Гонзаго приехал в Петербург по приглашению своего соотечественника, к тому времени более десяти лет уже работавшего в России архитектора Джакомо Кваренги. Кваренги был блестящим представителем архитектурного стиля, в значительной степени благодаря которому Петербург приобрел репутацию классического города.

Итальянцем по происхождению был видный художник, страстный адепт, последователь и приверженец классической школы живописи, автор знаменитого живописного полотна «Медный змий» Федор Антонович Бруни. Бруни закончил Петербургскую Академию художеств, а с 1855 года стал ее ректором.

Рождение будущего художника окутано романтической тайной. Согласно некоторым источникам, Бруни родился 10 июня 1799 года в Милане, хотя Энциклопедия Брокгауза и Эфрона авторитетно сообщает, что это событие произошло в Москве, причем в 1800 году. Между тем известно, что отцом художника был итальянец швейцарского происхождения, который занимался реставрацией картин и росписью живописных плафонов. В свое время в поисках заработка он переселился из Италии в Россию. Некоторое время был преподавателем рисования в Царскосельском лицее.

На этом туманном фоне в Петербурге жила странная легенда о том, что будущего художника нашел во время своего известного перехода через Альпы A.B. Суворов. Будто бы он обнаружил в горах замерзающего мальчика, обогрел его, приютил, а затем привез в Петербург. Якобы это и был будущий живописец.

С тех пор прошло более двух столетий. В современной России живет и успешно работает шестнадцатый по счету художник из рода Бруни.
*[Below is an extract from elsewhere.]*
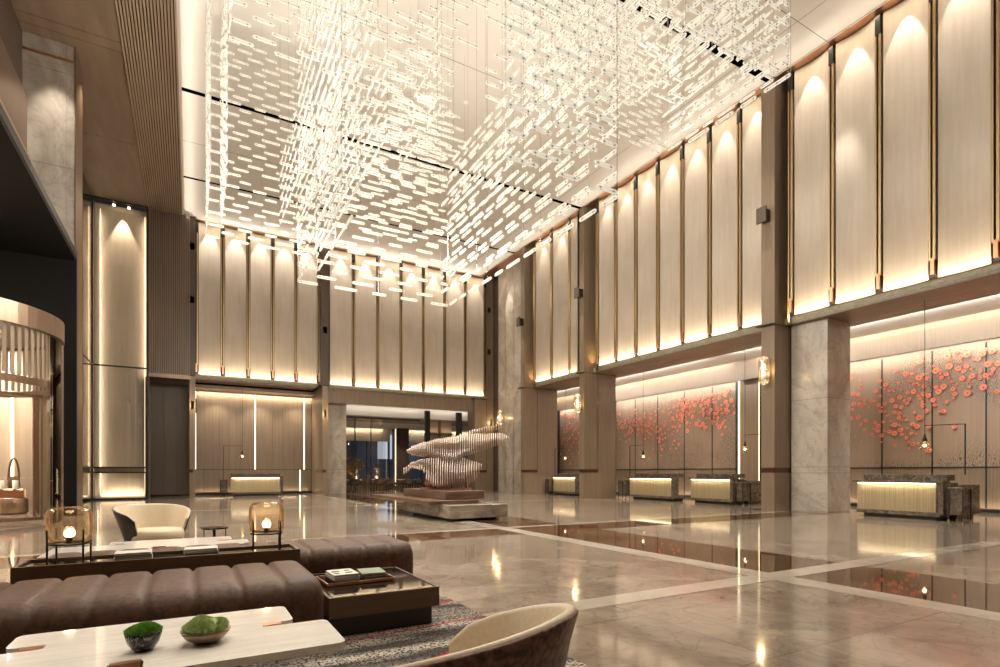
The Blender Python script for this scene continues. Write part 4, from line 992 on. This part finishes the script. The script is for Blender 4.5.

Он утверждает, что в жилах всех Бруни «течет не кровь, а акварель».

Говоря о петербургских зодчих, нельзя не сказать о Чарльзе Камероне, которого подарила нам далекая Шотландия. Камерон считается родоначальником русского классицизма. Свои основные архитектурные проекты он реализовал в парках Царского Села и Павловска. Благородное происхождение Камерона овеяно легендами.

Камерон прибыл в Петербург в 1779 году по приглашению Екатерины II. Он встретился с императрицей, после чего в Петербурге начинает бытовать романтическая биография архитектора, как оказалось впоследствии, выдуманная им самим. В разговоре с Екатериной он представился «племянником мисс Дженни», дочери знаменитого в Европе сэра Эвена Камерона, предводителя шотландцев, боровшихся в 1740-х годах за возведение на английский трон Стюартов. Этого Камерона в России знали. Мемуары его дочери, кстати оказавшиеся впоследствии умелой подделкой, были переведены на многие языки мира, в том числе на русский. Слава об этой женщине дошла до Петербурга и в течение долгого времени озаряла биографию архитектора.
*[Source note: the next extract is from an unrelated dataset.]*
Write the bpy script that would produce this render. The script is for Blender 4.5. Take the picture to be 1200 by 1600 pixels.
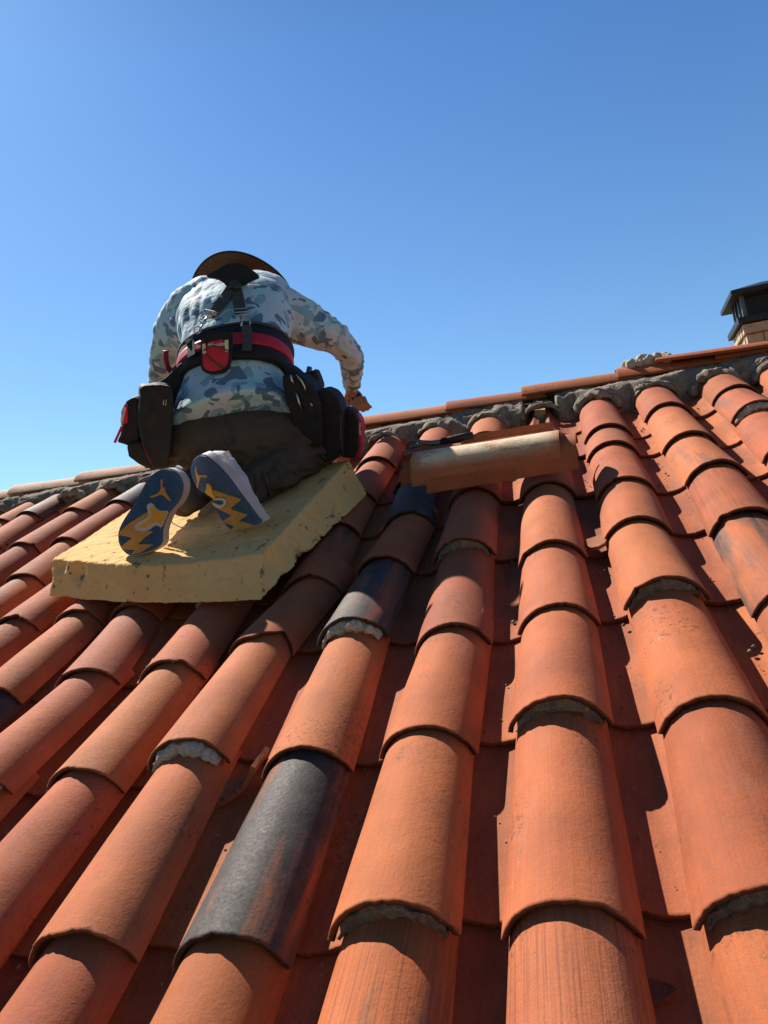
import bpy, bmesh, math, random
import numpy as np
from mathutils import Vector, Matrix, noise
from mathutils.bvhtree import BVHTree
rad = math.radians
random.seed(7)
scene = bpy.context.scene
col = scene.collection
for o in list(bpy.data.objects): bpy.data.objects.remove(o)

# ------------------------------------------------------------------ roof frame
# roof coordinates: u along the ridge, v up the slope, w off the surface (w = 0: crest of the cover tiles)
PITCH = rad(27); BASE = 4.2
cp, sp = math.cos(PITCH), math.sin(PITCH)
RM = Matrix(((1,0,0,0),(0,cp,-sp,0),(0,sp,cp,BASE),(0,0,0,1)))
RR = RM.to_3x3()
def W(p): return RM @ Vector(p)

# ------------------------------------------------------------------ camera
CAMR = np.array([[0.95856276,0.1700986,-0.22852551],[-0.15476138,-0.36256094,-0.91902039],[-0.23917851,0.91630564,-0.32121272]])
CAMC = np.array([0.07244057,-0.2978048,0.73283261]); F = 1200.
cam = bpy.data.objects.new('camera', bpy.data.cameras.new('camera')); col.objects.link(cam)
cm = Matrix(((CAMR[0][0],-CAMR[1][0],-CAMR[2][0],CAMC[0]),(CAMR[0][1],-CAMR[1][1],-CAMR[2][1],CAMC[1]),(CAMR[0][2],-CAMR[1][2],-CAMR[2][2],CAMC[2]),(0,0,0,1)))
cam.matrix_world = RM @ cm
cam.data.sensor_fit = 'HORIZONTAL'; cam.data.sensor_width = 36; cam.data.lens = 36.0
cam.data.clip_start = 0.02; cam.data.clip_end = 6000
scene.camera = cam

# ------------------------------------------------------------------ light
SUN = (RR @ Vector((-1.02, 1.40, 1.0))).normalized()
EL = math.asin(SUN.z); AZ = math.atan2(SUN.x, SUN.y)
sl = bpy.data.lights.new('sun', 'SUN'); sl.energy = 5.0; sl.angle = rad(0.5); sl.color = (1.0, 0.93, 0.83)
so = bpy.data.objects.new('sun', sl); col.objects.link(so)
so.rotation_euler = SUN.to_track_quat('Z', 'Y').to_euler()
world = bpy.data.worlds.new('World'); scene.world = world; world.use_nodes = True
wn = world.node_tree; wn.nodes.clear()
wo = wn.nodes.new('ShaderNodeOutputWorld'); bg = wn.nodes.new('ShaderNodeBackground'); sky = wn.nodes.new('ShaderNodeTexSky')
sky.sky_type = 'NISHITA'; sky.sun_disc = False; sky.sun_elevation = EL; sky.sun_rotation = AZ
sky.altitude = 300; sky.air_density = 1.0; sky.dust_density = 0.4; sky.ozone_density = 2.0
bg.inputs['Strength'].default_value = 0.098
# clear, dry air: deeper blue overhead than at the horizon
wt = wn.nodes.new('ShaderNodeTexCoord'); wx = wn.nodes.new('ShaderNodeSeparateXYZ'); wr = wn.nodes.new('ShaderNodeValToRGB'); wm = wn.nodes.new('ShaderNodeMix')
wm.data_type = 'RGBA'; wm.blend_type = 'MULTIPLY'; wm.inputs[0].default_value = 1
wr.color_ramp.elements[0].position = 0.0; wr.color_ramp.elements[0].color = (.88,1.08,1.06,1); wr.color_ramp.elements[1].position = 1.0; wr.color_ramp.elements[1].color = (.12,.19,.27,1); we = wr.color_ramp.elements.new(.62); we.color = (.43,.72,.98,1)
wn.links.new(wt.outputs['Generated'], wx.inputs[0]); wn.links.new(wx.outputs[2], wr.inputs[0]); wn.links.new(sky.outputs[0], wm.inputs[6]); wn.links.new(wr.outputs[0], wm.inputs[7]); wb = wn.nodes.new('ShaderNodeMapRange'); wb.inputs[1].default_value = -.7; wb.inputs[2].default_value = .25; wb.inputs[3].default_value = .38; wb.inputs[4].default_value = 1.0
wk = wn.nodes.new('ShaderNodeVectorMath'); wk.operation = 'SCALE'; wn.links.new(wx.outputs[1], wb.inputs[0]); wn.links.new(wm.outputs[2], wk.inputs[0]); wn.links.new(wb.outputs[0], wk.inputs['Scale']); wn.links.new(wk.outputs[0], bg.inputs[0]); wn.links.new(bg.outputs[0], wo.inputs[0])
scene.view_settings.view_transform = 'Standard'; scene.view_settings.look = 'None'
scene.view_settings.exposure = 0.62; scene.view_settings.gamma = 1; scene.view_settings.use_curve_mapping = False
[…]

Только из документов, обнаруженных в последнее время, выяснилось, что архитектор Камерон не имел к «мисс Дженни» никакого отношения. На самом деле, Камерон был членом гильдии плотников, которую возглавлял его отец Вальтер Камерон. Затем Чарльз Камерон приобрел профессию гравера и только потом стал исследователем античных терм. Зачем было ему, известному ученому, но всего лишь однофамильцу мятежного шотландского аристократа, присваивать чужую биографию, так и осталось неизвестным.
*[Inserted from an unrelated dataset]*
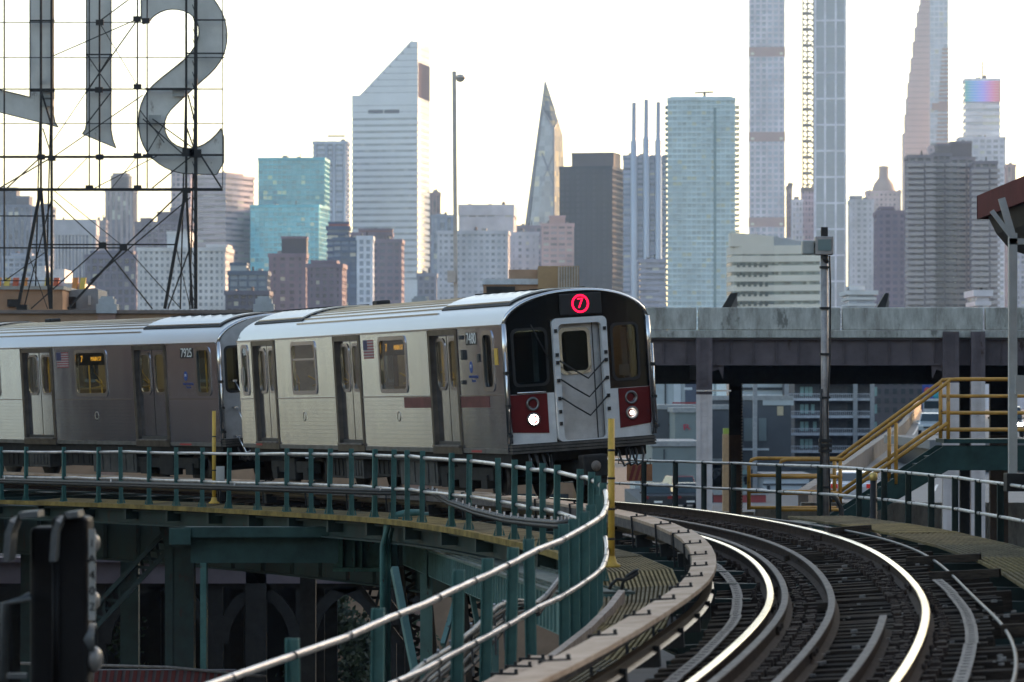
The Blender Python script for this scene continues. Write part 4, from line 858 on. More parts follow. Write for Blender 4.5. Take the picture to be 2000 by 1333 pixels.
mb = MB(); mb.bar((p0.x, 52.06, 2.1), (p0.x - .15, 52.06, 2.62), .09); mb.bar((p0.x - .28, 52.06, 2.45), (p0.x, 52.06, 2.08), .06); mb.box(p0.x - .05, p0.x + .5, 52, 52.1, 2.0, 2.08); mb.build('post_bracket', MATS['pale_grey_paint'], cn)
mb = MB(); mb.box(p0.x + .02, p0.x + .35, 51.9, 52.0, .0, .25); mb.build('notice_box', MATS['pale_grey_paint'], cn)
pe = tag(MB().box(6.9, 12.5, 20, 52, -1.5, -1.06).box(6.6, 6.95, 51.9, 52.25, -1.3, -1.06).build('station_platform', dark), 'grey concrete station platform end at the right edge', 'platform')
for i in range(5): MB().box(7.0 + i * 1.1, 7.2 + i * 1.1, 30, 30.3, GZ, -1.5).build('pier', dark, pe)
# ---------------------------------------------------------------- ground
asphalt = mat('asphalt', (.05, .05, .052), .85, 0, .25, .3, .1)
g = tag(MB().box(-6000, 6000, -300, 9000, GZ - 1, GZ).build('ground', asphalt), 'grey street ground far below the tracks', kind='structure')

# ---------------------------------------------------------------- tan brick studio building behind the train
bb = tag(thing('brick_building', 'long tan brick building with stone capped parapet behind the train', 'building', (-10, 130, GZ)))
YB_ = 130.0
mb = MB(); a, b = P(-700, 606, YB_), P(1120, 606, YB_); mb.box(a.x, b.x, YB_, YB_ + 18, GZ, a.z - .12); mb.build('wall', brick, bb)
mb = MB(); mb.box(a.x - .1, b.x + .1, YB_ - .12, YB_ + .4, a.z - .118, a.z); mb.build('coping', mat('stone_coping', (.20, .16, .14), .8, 0, .2, 2), bb)
for x in (-150, 209, 515, 820):
    c = P(x, 606, YB_); mb = MB(); mb.box(c.x - .34, c.x + .34, YB_ - .2, YB_ + .6, c.z - .11, c.z + .2); mb.box(c.x - .27, c.x + .27, YB_ - .15, YB_ + .5, c.z + .2, c.z + .38); mb.box(c.x - .2, c.x + .2, YB_ - .1, YB_ + .4, c.z + .38, c.z + .46); mb.build('pier_cap', mat('pale_stone', (.42, .44, .46), .8, 0, .12, 3), bb)
    mb = MB(); mb.box(c.x - .3, c.x + .3, YB_ - .1, YB_ - .003, GZ, c.z - .12); mb.build('pilaster', mat('rose_brick', (.33, .21, .17), .85, 0, .15, 2), bb)
for r_ in range(3):
    for x in range(-640, 1100, 64):
        c = P(x, 700 + r_ * 150, YB_); mb = MB(); mb.box(c.x - .38, c.x + .38, YB_ - .02, YB_ + .1, c.z - .7, c.z + .6); w_ = mb.build('window', mat('dark_pane', (.05, .06, .07), .15), bb)
        MB().box(c.x - .45, c.x + .45, YB_ - .08, YB_ + .05, c.z - .8, c.z - .703).build('sill', MATS['pale_stone'], w_)
ph = tag(thing('roof_penthouse', 'low tan brick penthouse on the roof at the left edge', 'building', P(60, 604, 134)))
mb = MB(); pbox(mb, -60, 122, 566, 612, 134, 5); mb.build('wall', brick, ph); mb = MB(); pbox(mb, -62, 124, 559, 566, 133.9, 5.2); mb.build('coping', conc, ph); mb = MB(); pbox(mb, 14, 36, 585, 600, 133.85, .14); mb.build('vent', dark, ph)
gh = tag(thing('roof_shed', 'small grey shed on the roof right of the brick penthouse', 'shed', P(158, 604, 136)))
MB().prism([(124, -606), (192, -606), (192, -566), (186, -563), (130, -568), (124, -574)], (P(0, 0, 136), Vector((136 / F, 0, 0)), Vector((0, 0, 136 / F)), Vector((0, 1, 0))), 3).build('wall', mat('shed_grey', (.25, .27, .29), .7), gh)
mb = MB(); pbox(mb, 124, 148, 580, 602, 135.9, .1); mb.build('door', dark, gh); mb = MB(); pbox(mb, 172, 177, 578, 596, 135.9, .1); mb.build('window', concl, gh)
cs = tag(thing('coloured_shop_front', 'row of orange and yellow slanted panels on a far low roof', 'building', P(60, 580, 320)))
mb = MB(); pbox(mb, -40, 160, 553, 600, 320, 10); mb.build('wall', mat('far_white', (.5, .52, .55), .7), cs)
for i, x in enumerate(list(range(-10, 58, 17)) + [86, 103, 140, 155]):
    m_ = mat('panel_' + ('orange', 'yellow', 'red')[i % 3], ((.55, .2, .04), (.6, .42, .08), (.45, .08, .03))[i % 3], .6)
    MB().prism([(x, -572), (x + 10, -572), (x + 14, -543), (x + 3, -543)], (P(0, 0, 319.9), Vector((319.9 / F, 0, 0)), Vector((0, 0, 319.9 / F)), Vector((0, -1, 0))), .3).build('panel', m_, cs)
mb = MB(); pbox(mb, 66, 88, 520, 556, 322, 6); pbox(mb, 100, 126, 526, 556, 322, 6); mb.build('roof_box', MATS['far_white'], cs)
# second tan building right of the lamp pole
tbb = tag(thing('brick_building', 'tan building with ribbed stair tower behind the train roof', 'building', P(1040, 600, 165)))
mb = MB(); a, b = P(944, 556, 165), P(1052, 556, 165); mb.box(a.x, b.x, 165, 180, GZ, a.z); mb.build('wall', brick, tbb)
mb = MB(); pbox(mb, 942, 1054, 545, 556, 164.9, 15.2); mb.build('roof_edge', mat('roof_flash', (.5, .55, .6), .6), tbb); mb = MB(); pbox(mb, 994, 1050, 527, 545, 166, 5); mb.build('roof_hut', brick, tbb); mb = MB(); pbox(mb, 950, 1006, 560, 573, 164.95, .1); mb.build('vent', dark, tbb)
mb = MB(); a, b = P(1051, 520, 164), P(1131, 520, 164); mb.box(a.x, b.x, 164, 172, GZ, a.z); mb.build('stair_tower', mat('ochre_brick', (.36, .24, .13), .85, 0, .15, 1), tbb)
for i in range(8): mb = MB(); pbox(mb, 1090 + i * 5.2, 1093 + i * 5.2, 521, 600, 163.9, .12); mb.build('rib', mat('pale_rib', (.48, .42, .35), .7), tbb)

# ---------------------------------------------------------------- rooftop letter sign, seen from behind
sgn = tag(thing('rooftop_sign', 'giant mirrored letters on a dark steel frame, seen from behind', 'sign', P(200, 604, 131)))
YL = 131.5; frl = lambda Y: (P(0, 0, Y), Vector((Y / F, 0, 0)), Vector((0, 0, Y / F)), Vector((0, 1, 0)))
letm = mat('letter_grey', (.68, .66, .62), .7, 0, .12, .9, .05, chip=((.3, .26, .22), 1.2, .62)); edgem = mat('sign_steel', (.022, .021, .021), .6, .3, .3, 3)
Z1 = lambda pts: [(x / 2.15, -y / 2.15) for x, y in pts]
Sx = [(592, 105), (592, -40), (600, -75), (680, -100), (780, -90), (860, -45), (905, 5), (938, 60), (955, 130), (952, 190), (935, 245), (895, 300), (830, 357), (755, 425), (705, 475), (690, 520), (698, 570), (730, 608), (785, 627), (845, 615), (895, 580), (940, 525), (940, 735), (820, 732), (745, 727), (680, 700), (625, 655), (592, 595), (580, 530), (585, 455), (612, 390), (655, 345), (725, 290), (790, 237), (828, 180), (837, 125), (822, 80), (785, 50), (730, 38), (685, 45), (645, 68), (625, 95)]
Ix = [(362, -120), (467, -120), (467, 545), (474, 585), (487, 622), (345, 563), (358, 545), (362, 520)]
Lx = [(125, -120), (225, -120), (225, 480), (232, 515), (245, 535), (172, 516), (-90, 450), (-90, 345), (0, 378), (125, 408)]
def smoothpoly(pts, it=1):
    for _ in range(it):
        out = []
        for i, p in enumerate(pts):
            q = pts[(i + 1) % len(pts)]; out += [(p[0] * .75 + q[0] * .25, p[1] * .75 + q[1] * .25), (p[0] * .25 + q[0] * .75, p[1] * .25 + q[1] * .75)]
        pts = out
    return pts
for nm, pts in (('letter', smoothpoly(Sx)), ('letter', Ix), ('letter', Lx)):
    o = MB().prism(Z1(pts), frl(YL), .18).build(nm, [letm], sgn)
    # returns (raised rim round the back of the letter)
    n_ = len(pts); mb = MB(); pp = Z1(pts)
    for i in range(n_):
        a, b = pp[i], pp[(i + 1) % n_]; mb.bar(P(a[0], -a[1], YL - .02), P(b[0], -b[1], YL - .02), .028, .028, up=(0, 1, 0))
    mb.build('letter_rim', edgem, o)
def mem(name, a, b, w_, Y=YL - .35, Y2=None): return MB().bar(P(a[0] / 2.15, a[1] / 2.15, Y), P(b[0] / 2.15, b[1] / 2.15, Y2 or Y), w_ * .82, w_ * .82).build(name, edgem, sgn)
for a, b, w_ in (((172, -150), (172, 790), .09), ((217, -150), (217, 1298), .10), ((782, -150), (782, 790), .09), ((822, -150), (822, 1298), .14),
                 ((172, 790), (75, 1298), .13), ((172, 790), (212, 1298), .12), ((782, 790), (692, 1298), .13), ((782, 790), (808, 1298), .10),
                 ((418, -150), (418, 790), .07), ((375, -150), (375, 790), .05), ((577, -150), (577, 790), .06), ((618, -150), (618, 790), .05), ((18, -150), (18, 1180), .06), ((935, -100), (935, 790), .035)):
    mem('post', a, b, w_)
for y, x0, x1, w_ in ((95, -60, 620, .035), (243, -60, 945, .035), (375, -60, 935, .05), (520, -60, 940, .035), (660, -60, 640, .10), (652, 600, 940, .08), (797, -60, 935, .12), (908, -60, 230, .05), (1028, 130, 735, .06), (1042, -60, 520, .06), (1180, -60, 270, .04), (230, 360, 470, .06), (85, 820, 950, .06), (225, 780, 945, .06), (375, 610, 800, .09), (380, 360, 470, .09), (88, 125, 230, .07), (382, 125, 230, .08)):
    mem('beam', (x0, y), (x1, y), w_, YL - .32)
for a, b, w_ in (((225, 235), (580, 80), .04), ((580, 80), (360, 390), .05), ((360, 390), (225, 590), .03), ((418, 90), (620, -60), .045), ((580, 365), (420, 100), .03), ((600, 400), (225, 660), .04), ((770, 650), (600, 500), .05),
                 ((220, 660), (0, 790), .05), ((172, 660), (30, 790), .05), ((375, 655), (235, 800), .03), ((660, 655), (380, 800), .035), ((575, 660), (470, 790), .03), ((825, 640), (640, 790), .05), ((835, 640), (930, 790), .07), ((835, 640), (640, 500), .05),
                 ((780, 790), (520, 1040), .06), ((520, 1040), (285, 1298), .09), ((800, 830), (380, 1180), .05), ((225, 840), (430, 1030), .045), ((430, 1030), (640, 1298), .06), ((225, 800), (560, 1070), .03), ((430, 1030), (130, 1298), .05), ((560, 1075), (760, 1298), .04), ((190, 1060), (20, 1180), .04), ((215, 840), (100, 1298), .05), ((795, 1050), (705, 1298), .06), ((120, 1070), (200, 1298), .035), ((740, 1040), (800, 1298), .035),
                 ((175, 390), (220, 540), .07), ((180, 540), (215, 650), .05), ((790, 400), (820, 520), .06), ((785, 540), (820, 640), .06), ((365, 390), (465, 230), .04), ((365, 230), (465, 375), .04), ((365, 520), (465, 390), .05), ((585, 460), (690, 600), .04), ((620, 640), (690, 520), .04)):
    mem('brace', a, b, w_, YL - .30)
for x in (172, 217, 782, 822):      # back stays to the roof behind
    mem('back_stay', (x, 300), (x - 25, 1298), .06, YL - .35, YL + 6)
for x, y in ((575, 80), (612, 88), (577, 365), (418, 95), (172, 660), (217, 665), (790, 640), (820, 645), (430, 1030), (518, 1042), (785, 800), (418, 660), (375, 790), (577, 655), (577, 790), (415, 378)):
    c = P(x / 2.15, y / 2.15, YL - .42); r_ = .13 if x not in (790, 820) else .2; MB().box(c.x - r_, c.x + r_, c.y, c.y + .1, c.z - r_ * .7, c.z + r_ * .7).build('gusset', edgem, sgn)
for i in range(30):     # lacing of the big right post
    y = -120 + i * 47; mem('lacing', (808, y), (824, y + 47), .03, YL - .38)
for x, y in ((205, 400), (200, 430), (650, 502), (750, 388)):
    c = P(x / 2.15, y / 2.15, YL - .1); MB().box(c.x - .2, c.x + .2, c.y - .1, c.y, c.z - .14, c.z + .14).build('access_plate', concl, sgn)
MB().box(P(35, 600, 131).x, P(82 / 2.15, 600, 131).x + .3, 130.6, 131.4, P(0, 606, 131).z, P(0, 596, 131).z).build('foot_shoe', edgem, sgn)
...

Пожалуй, Франция не менее, чем Италия, имеет право на создание в Петербурге мемориала французских архитекторов. Французом был замечательный архитектор XVIII века Жан Батист Леблон. Он приехал в Петербург в 1716 году, скончался всего лишь через три года. Однако, несмотря на раннюю смерть, успел создать первый генеральный план Петербурга в границах Васильевского острова. План не был осуществлен, но в памяти петербуржцев навсегда остался как образец регулярного европейского города. Сохранился в Петербурге и своеобразный топонимический памятник Леблону – линии Васильевского острова, каждая из которых, по плану архитектора, должна была стать набережной одного из многочисленных каналов, спроектированных им по образу итальянской Венеции.

Французами по происхождению были знаменитые братья Брюлловы. Младший, Александр, стал архитектором, автором здания Михайловского театра на площади Искусств, Штаба гвардейского корпуса на Дворцовой площади, комплекса зданий Пулковской обсерватории и других архитектурных сооружений.

Более известным оказался старший брат Брюлловых – Карл, один из крупнейших русских живописцев, автор нашумевшего в свое время живописного полотна «Последний день Помпеи». Восторженные современники присвоили художнику царское по форме и божественное по содержанию прозвище «Карл Великий» и по достоинству оценили его вклад в русское искусство: «И был „Последний день Помпеи“ / Для русской кисти первым днем».